● **Your objective**
Please quote exactly the lines below from the line containing "Continue the Blender" to the line containing "yy + .05, .09, .133)", both lines included, and nothing else.

··········

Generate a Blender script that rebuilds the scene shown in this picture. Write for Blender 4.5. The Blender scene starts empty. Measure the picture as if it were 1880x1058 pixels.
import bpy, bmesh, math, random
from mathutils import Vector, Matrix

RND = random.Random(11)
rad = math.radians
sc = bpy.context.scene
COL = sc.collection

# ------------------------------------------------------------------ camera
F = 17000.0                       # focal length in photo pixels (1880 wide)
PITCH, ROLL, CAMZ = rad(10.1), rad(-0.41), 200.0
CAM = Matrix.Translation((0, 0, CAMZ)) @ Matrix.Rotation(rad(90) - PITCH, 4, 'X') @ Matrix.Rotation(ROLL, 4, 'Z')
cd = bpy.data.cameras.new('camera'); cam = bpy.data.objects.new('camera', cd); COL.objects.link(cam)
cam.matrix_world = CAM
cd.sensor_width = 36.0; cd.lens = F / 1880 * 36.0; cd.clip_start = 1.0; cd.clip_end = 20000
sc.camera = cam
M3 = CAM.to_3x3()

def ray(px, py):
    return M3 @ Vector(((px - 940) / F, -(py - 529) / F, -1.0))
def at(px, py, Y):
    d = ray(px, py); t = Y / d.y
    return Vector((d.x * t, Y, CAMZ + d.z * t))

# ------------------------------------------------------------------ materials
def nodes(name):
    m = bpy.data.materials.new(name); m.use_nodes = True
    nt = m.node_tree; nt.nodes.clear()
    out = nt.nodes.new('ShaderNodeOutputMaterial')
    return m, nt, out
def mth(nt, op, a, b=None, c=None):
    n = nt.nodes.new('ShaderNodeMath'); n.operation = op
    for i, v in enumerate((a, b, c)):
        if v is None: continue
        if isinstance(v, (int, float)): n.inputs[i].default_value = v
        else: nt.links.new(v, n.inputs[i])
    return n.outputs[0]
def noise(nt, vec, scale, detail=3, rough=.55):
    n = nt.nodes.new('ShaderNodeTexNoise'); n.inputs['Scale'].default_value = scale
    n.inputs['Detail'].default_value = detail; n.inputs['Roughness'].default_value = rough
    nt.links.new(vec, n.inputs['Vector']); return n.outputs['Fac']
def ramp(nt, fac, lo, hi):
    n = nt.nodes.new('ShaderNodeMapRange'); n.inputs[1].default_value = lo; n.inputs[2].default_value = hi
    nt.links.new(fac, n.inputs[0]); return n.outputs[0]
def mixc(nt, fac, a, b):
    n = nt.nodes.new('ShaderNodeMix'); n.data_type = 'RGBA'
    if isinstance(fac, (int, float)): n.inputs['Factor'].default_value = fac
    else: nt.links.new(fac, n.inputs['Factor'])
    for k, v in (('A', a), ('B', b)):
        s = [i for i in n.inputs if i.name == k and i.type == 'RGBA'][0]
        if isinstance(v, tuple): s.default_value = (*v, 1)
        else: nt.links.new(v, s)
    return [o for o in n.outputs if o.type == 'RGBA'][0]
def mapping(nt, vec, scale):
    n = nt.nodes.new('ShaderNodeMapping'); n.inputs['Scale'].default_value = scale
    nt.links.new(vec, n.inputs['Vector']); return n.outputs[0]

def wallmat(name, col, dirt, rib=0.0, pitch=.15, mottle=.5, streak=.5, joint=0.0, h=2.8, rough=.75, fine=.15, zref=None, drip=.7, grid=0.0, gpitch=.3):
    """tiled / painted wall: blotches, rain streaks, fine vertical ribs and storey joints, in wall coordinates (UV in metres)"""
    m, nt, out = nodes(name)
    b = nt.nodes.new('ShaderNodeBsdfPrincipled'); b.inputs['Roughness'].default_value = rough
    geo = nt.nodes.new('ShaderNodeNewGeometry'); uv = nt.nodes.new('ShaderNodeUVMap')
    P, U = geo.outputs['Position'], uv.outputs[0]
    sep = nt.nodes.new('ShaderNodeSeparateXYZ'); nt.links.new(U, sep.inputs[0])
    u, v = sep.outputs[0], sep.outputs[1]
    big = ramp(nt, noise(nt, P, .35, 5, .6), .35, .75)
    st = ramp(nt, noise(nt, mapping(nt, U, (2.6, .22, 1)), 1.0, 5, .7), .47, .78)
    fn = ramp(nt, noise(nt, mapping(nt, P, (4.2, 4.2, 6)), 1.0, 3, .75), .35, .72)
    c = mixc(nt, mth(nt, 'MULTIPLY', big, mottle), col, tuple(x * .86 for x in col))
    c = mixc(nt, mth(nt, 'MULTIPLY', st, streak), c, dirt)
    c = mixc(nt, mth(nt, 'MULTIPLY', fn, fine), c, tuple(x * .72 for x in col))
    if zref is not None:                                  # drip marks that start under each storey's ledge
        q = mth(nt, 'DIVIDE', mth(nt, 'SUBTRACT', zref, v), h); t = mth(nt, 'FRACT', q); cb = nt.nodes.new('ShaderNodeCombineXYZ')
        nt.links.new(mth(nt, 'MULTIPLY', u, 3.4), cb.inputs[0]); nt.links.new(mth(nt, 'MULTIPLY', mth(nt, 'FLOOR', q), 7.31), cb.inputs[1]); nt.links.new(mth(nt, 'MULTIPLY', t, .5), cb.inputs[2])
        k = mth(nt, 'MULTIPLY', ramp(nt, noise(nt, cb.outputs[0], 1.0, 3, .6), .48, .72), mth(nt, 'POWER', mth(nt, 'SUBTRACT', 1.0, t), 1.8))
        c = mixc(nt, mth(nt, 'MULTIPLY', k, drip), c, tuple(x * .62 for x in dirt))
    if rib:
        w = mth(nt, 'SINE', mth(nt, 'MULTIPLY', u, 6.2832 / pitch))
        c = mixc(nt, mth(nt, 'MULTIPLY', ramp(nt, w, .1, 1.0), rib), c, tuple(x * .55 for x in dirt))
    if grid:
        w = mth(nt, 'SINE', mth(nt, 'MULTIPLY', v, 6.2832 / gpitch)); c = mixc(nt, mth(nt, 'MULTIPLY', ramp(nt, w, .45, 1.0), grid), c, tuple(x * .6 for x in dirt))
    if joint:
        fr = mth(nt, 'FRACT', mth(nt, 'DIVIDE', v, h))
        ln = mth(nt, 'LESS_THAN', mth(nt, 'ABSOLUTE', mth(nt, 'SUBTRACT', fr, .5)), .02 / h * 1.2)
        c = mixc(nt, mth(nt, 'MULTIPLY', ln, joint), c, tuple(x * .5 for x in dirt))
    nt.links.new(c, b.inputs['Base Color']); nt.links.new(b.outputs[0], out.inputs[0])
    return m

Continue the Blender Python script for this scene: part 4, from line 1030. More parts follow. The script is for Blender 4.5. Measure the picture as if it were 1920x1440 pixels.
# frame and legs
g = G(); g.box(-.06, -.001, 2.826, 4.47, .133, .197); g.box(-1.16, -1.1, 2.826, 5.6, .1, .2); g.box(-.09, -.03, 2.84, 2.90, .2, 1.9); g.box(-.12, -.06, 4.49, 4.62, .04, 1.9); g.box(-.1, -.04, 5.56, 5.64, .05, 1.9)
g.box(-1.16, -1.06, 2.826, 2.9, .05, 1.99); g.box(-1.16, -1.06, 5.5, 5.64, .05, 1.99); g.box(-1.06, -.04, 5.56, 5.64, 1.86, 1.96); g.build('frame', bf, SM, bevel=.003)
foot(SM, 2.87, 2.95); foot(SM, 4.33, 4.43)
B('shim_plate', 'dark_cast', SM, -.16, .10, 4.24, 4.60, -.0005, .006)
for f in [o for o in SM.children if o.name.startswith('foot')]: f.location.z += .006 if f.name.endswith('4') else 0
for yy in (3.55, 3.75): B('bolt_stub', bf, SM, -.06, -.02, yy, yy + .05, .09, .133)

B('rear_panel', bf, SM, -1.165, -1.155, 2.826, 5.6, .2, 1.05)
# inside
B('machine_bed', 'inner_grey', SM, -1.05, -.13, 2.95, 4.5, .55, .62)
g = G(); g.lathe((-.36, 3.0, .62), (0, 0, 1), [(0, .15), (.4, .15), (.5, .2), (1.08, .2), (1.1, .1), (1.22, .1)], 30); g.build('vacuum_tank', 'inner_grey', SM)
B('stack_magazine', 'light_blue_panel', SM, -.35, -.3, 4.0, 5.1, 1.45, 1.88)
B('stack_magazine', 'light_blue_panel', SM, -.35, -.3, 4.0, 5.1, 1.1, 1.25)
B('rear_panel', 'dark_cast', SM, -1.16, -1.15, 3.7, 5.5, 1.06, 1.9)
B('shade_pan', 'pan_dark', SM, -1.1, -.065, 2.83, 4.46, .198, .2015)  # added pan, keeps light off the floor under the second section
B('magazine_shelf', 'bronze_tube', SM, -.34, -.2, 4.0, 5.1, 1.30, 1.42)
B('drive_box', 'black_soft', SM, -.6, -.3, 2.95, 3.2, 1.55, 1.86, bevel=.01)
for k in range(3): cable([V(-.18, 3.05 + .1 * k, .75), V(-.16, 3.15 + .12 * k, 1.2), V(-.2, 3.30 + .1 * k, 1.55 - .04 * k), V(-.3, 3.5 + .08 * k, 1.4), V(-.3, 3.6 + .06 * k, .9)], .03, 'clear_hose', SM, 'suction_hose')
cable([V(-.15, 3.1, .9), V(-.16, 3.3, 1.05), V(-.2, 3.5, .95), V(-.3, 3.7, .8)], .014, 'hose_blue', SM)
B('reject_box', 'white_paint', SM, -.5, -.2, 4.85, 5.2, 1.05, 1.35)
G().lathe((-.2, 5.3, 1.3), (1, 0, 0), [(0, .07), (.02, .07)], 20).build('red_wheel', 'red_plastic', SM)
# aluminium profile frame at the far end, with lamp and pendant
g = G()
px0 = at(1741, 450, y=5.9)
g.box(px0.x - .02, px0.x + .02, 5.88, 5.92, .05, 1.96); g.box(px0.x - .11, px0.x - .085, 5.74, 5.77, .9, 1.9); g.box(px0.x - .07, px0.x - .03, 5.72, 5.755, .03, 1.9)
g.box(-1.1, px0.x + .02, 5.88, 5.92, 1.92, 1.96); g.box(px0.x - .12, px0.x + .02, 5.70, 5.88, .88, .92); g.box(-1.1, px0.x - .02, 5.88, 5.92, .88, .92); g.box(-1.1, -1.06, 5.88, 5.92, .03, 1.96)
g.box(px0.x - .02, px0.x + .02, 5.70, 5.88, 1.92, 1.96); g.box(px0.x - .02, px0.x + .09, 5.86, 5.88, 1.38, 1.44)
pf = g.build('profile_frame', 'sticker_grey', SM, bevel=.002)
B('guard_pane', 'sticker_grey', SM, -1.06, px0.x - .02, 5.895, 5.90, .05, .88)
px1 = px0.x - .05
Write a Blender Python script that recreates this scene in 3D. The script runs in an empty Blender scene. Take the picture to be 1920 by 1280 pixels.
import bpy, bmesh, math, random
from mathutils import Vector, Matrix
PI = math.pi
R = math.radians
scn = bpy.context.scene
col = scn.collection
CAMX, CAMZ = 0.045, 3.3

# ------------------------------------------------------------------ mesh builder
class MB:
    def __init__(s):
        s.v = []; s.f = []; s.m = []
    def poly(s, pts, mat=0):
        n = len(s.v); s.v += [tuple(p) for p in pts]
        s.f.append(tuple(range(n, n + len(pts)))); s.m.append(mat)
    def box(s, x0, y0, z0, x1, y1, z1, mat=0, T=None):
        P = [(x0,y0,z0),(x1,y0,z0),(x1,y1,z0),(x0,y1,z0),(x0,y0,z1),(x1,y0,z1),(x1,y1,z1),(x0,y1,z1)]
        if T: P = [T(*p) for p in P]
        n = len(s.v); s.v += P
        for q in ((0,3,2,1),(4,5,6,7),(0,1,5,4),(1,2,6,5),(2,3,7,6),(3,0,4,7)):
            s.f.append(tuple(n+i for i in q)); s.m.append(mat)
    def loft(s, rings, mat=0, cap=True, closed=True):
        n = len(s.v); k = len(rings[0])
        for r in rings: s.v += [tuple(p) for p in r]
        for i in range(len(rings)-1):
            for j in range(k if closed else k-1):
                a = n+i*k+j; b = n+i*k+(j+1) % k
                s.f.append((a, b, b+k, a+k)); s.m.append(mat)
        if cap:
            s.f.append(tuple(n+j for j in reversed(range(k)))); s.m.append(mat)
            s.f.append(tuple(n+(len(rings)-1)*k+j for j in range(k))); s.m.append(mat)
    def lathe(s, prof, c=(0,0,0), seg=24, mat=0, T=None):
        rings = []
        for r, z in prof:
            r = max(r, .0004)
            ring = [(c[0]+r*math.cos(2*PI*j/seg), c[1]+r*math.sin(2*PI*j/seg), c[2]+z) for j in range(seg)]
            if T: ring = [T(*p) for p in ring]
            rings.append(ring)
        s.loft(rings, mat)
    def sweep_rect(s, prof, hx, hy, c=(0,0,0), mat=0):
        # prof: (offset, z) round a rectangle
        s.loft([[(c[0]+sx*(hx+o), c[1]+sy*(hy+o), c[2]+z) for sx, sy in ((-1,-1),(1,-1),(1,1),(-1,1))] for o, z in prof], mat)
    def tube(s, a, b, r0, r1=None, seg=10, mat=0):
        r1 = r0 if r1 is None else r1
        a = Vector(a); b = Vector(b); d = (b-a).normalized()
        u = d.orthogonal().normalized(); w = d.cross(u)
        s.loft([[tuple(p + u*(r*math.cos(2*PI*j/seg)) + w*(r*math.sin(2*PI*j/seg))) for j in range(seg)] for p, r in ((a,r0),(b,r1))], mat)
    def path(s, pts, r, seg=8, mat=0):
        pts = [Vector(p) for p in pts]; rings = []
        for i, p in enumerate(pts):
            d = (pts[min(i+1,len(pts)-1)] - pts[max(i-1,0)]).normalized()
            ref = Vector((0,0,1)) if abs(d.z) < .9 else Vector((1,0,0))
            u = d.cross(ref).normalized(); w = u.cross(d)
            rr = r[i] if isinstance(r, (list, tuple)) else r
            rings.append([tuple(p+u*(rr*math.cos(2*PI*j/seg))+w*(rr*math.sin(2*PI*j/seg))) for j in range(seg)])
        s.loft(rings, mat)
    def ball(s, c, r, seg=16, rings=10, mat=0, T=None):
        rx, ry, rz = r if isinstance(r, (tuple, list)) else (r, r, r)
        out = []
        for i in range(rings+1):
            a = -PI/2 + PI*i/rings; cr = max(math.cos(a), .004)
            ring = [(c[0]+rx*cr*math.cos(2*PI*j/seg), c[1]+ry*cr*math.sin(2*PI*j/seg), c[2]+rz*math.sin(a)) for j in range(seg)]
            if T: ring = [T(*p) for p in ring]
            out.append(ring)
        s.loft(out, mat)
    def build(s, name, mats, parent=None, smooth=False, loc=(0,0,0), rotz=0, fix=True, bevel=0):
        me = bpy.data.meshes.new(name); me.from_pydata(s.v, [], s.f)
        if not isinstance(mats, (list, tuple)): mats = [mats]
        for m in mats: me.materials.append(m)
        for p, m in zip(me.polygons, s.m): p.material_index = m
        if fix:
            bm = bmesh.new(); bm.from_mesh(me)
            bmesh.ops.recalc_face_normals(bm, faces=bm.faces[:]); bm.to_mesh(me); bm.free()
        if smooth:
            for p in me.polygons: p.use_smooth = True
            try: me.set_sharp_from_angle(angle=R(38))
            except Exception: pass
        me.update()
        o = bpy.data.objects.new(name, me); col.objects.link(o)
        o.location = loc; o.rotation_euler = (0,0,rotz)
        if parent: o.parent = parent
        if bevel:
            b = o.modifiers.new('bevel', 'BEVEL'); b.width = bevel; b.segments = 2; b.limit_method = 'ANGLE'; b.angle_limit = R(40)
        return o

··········

● **Written solution**
Continue the Blender Python script for this scene: part 4, from line 1030. More parts follow. The script is for Blender 4.5. Measure the picture as if it were 1920x1440 pixels.
# frame and legs
g = G(); g.box(-.06, -.001, 2.826, 4.47, .133, .197); g.box(-1.16, -1.1, 2.826, 5.6, .1, .2); g.box(-.09, -.03, 2.84, 2.90, .2, 1.9); g.box(-.12, -.06, 4.49, 4.62, .04, 1.9); g.box(-.1, -.04, 5.56, 5.64, .05, 1.9)
g.box(-1.16, -1.06, 2.826, 2.9, .05, 1.99); g.box(-1.16, -1.06, 5.5, 5.64, .05, 1.99); g.box(-1.06, -.04, 5.56, 5.64, 1.86, 1.96); g.build('frame', bf, SM, bevel=.003)
foot(SM, 2.87, 2.95); foot(SM, 4.33, 4.43)
B('shim_plate', 'dark_cast', SM, -.16, .10, 4.24, 4.60, -.0005, .006)
for f in [o for o in SM.children if o.name.startswith('foot')]: f.location.z += .006 if f.name.endswith('4') else 0
for yy in (3.55, 3.75): B('bolt_stub', bf, SM, -.06, -.02, yy, yy + .05, .09, .133)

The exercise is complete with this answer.